**PROBLEM REQUIREMENTS:** Search the material for "objects" and show all lines that contain it.

**DATASET EXCERPT:**
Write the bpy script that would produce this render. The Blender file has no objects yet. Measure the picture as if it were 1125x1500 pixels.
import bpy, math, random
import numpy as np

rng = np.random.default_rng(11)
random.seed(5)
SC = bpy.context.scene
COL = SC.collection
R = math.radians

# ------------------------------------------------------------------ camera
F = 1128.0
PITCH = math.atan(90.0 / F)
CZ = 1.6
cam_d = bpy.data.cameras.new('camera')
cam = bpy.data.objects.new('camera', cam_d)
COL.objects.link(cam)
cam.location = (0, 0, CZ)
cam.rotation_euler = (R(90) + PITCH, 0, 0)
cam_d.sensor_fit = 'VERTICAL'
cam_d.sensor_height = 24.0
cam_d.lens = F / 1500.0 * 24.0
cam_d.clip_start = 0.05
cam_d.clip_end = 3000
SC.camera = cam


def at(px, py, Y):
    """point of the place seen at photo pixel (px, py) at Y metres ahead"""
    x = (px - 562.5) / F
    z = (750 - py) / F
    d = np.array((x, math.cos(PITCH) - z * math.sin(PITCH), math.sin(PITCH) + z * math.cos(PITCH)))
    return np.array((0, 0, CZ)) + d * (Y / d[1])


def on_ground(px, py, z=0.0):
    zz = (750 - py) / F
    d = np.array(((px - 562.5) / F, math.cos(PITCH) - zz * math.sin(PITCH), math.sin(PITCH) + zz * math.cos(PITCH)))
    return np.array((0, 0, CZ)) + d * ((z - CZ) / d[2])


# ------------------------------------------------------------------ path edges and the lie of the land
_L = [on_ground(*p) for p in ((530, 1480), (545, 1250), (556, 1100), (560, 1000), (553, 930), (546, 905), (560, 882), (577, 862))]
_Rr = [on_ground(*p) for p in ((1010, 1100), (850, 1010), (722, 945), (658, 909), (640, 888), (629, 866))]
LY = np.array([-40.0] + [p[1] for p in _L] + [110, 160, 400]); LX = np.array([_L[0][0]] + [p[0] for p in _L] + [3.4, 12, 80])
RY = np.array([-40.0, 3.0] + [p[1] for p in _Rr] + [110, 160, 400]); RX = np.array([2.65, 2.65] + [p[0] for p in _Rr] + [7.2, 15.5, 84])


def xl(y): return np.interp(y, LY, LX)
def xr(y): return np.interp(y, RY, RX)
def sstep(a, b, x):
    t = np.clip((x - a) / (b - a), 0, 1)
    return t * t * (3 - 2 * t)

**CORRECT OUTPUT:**
Write the bpy script that would produce this render. The Blender file has no objects yet. Measure the picture as if it were 1125x1500 pixels.
cam = bpy.data.objects.new('camera', cam_d)
COL.objects.link(cam)